## Task description
Track down the lines that contain "starts" and copy them.

## Collected material
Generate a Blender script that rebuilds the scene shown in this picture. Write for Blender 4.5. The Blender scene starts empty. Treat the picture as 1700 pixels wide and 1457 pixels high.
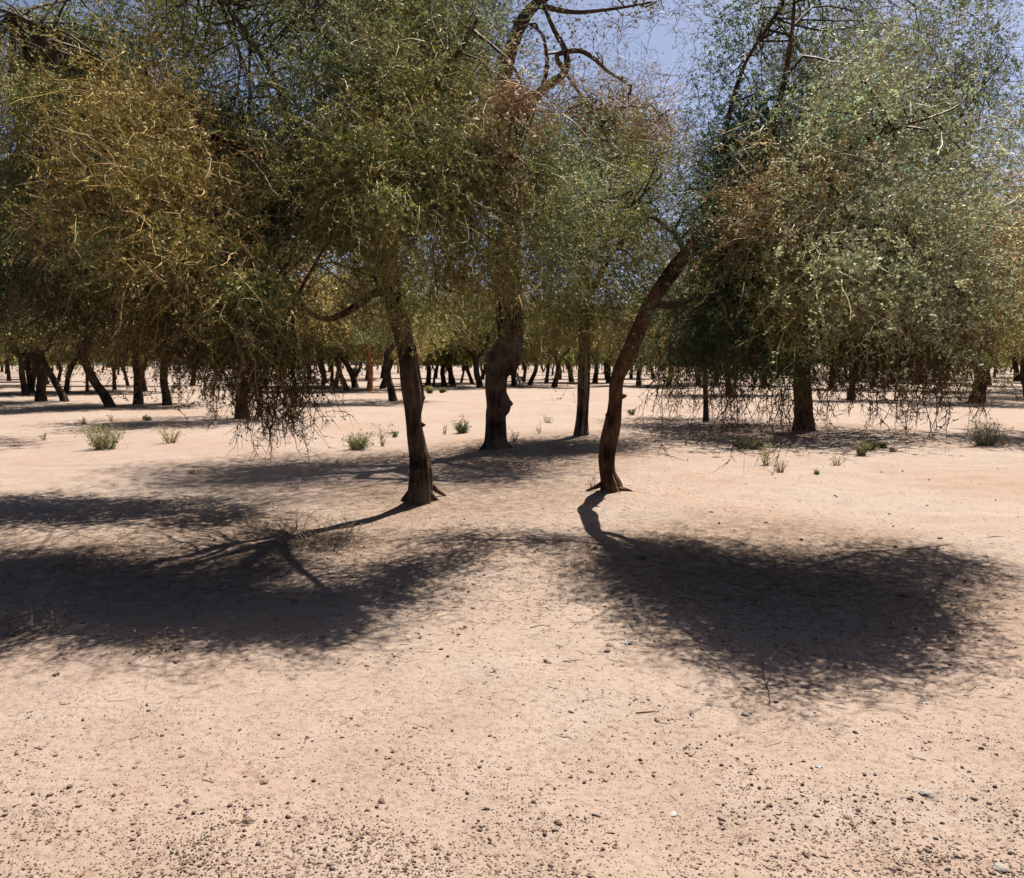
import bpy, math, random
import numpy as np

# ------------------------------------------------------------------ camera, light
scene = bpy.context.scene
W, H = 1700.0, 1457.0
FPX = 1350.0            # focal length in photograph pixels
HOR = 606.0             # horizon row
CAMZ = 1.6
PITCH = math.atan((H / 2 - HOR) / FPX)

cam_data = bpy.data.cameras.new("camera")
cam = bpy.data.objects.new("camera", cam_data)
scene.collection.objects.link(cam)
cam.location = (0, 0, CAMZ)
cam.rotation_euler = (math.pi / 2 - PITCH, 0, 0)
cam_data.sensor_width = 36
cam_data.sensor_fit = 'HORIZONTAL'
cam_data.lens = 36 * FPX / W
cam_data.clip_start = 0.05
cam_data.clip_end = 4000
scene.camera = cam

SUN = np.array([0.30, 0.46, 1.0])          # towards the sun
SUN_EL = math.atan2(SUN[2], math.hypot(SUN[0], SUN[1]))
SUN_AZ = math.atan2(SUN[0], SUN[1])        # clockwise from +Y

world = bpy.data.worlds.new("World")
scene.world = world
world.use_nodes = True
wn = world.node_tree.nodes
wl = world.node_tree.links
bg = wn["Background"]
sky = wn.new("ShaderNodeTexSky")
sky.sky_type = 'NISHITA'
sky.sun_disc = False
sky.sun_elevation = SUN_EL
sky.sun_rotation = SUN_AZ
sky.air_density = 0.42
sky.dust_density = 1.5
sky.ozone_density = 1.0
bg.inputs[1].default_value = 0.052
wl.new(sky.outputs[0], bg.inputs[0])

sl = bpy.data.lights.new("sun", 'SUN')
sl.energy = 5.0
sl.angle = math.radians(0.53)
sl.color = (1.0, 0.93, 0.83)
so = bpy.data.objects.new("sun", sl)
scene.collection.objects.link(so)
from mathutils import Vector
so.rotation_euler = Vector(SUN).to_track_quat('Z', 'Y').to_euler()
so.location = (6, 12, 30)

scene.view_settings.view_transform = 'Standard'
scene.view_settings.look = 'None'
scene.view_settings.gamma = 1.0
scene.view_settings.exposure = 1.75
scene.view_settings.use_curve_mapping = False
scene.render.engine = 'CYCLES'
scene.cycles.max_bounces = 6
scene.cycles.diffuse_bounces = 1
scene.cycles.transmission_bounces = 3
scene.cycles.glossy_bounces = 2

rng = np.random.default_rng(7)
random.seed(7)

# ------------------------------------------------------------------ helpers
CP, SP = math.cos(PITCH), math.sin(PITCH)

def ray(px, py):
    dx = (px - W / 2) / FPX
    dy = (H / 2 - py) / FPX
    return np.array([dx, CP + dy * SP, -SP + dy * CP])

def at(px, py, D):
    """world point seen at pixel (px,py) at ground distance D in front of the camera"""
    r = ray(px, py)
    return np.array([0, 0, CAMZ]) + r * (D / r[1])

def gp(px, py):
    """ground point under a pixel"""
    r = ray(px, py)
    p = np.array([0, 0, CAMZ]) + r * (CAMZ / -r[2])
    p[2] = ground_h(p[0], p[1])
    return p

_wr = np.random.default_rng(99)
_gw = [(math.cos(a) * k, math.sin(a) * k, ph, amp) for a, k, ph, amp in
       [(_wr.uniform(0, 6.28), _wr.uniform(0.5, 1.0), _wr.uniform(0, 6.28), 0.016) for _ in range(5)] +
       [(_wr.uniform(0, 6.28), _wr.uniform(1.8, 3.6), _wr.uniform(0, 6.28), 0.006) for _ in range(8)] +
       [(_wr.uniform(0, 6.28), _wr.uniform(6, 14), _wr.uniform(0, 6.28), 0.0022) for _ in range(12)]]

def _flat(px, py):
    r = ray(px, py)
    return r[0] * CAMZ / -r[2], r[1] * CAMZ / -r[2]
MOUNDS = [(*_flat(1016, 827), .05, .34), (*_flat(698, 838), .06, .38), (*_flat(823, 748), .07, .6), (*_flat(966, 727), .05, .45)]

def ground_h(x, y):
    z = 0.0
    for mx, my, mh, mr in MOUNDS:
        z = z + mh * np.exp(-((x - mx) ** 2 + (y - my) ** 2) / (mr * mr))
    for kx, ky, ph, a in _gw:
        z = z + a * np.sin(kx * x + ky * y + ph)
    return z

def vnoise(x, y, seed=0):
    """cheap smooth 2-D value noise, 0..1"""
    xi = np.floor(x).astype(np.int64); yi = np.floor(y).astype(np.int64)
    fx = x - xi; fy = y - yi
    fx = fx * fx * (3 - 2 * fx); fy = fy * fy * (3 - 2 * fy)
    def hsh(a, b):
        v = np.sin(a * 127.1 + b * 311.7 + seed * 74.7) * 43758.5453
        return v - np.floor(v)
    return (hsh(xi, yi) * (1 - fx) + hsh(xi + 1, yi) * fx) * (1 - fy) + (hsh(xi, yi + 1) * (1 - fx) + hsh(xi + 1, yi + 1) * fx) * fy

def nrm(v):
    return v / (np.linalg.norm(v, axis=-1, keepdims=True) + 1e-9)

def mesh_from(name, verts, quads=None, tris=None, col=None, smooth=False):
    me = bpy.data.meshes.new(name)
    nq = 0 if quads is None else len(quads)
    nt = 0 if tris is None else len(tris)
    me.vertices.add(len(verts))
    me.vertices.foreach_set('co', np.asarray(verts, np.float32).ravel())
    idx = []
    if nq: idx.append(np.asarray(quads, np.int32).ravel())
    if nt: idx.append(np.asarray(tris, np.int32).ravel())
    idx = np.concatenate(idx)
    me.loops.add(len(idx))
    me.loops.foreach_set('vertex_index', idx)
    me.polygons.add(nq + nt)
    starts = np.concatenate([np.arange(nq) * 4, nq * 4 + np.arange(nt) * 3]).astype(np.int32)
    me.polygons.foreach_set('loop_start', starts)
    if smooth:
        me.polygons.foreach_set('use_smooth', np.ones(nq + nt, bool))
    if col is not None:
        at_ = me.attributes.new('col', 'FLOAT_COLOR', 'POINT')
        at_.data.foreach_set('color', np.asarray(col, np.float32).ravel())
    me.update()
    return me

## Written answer
Generate a Blender script that rebuilds the scene shown in this picture. Write for Blender 4.5. The Blender scene starts empty. Treat the picture as 1700 pixels wide and 1457 pixels high.
    starts = np.concatenate([np.arange(nq) * 4, nq * 4 + np.arange(nt) * 3]).astype(np.int32)
    me.polygons.foreach_set('loop_start', starts)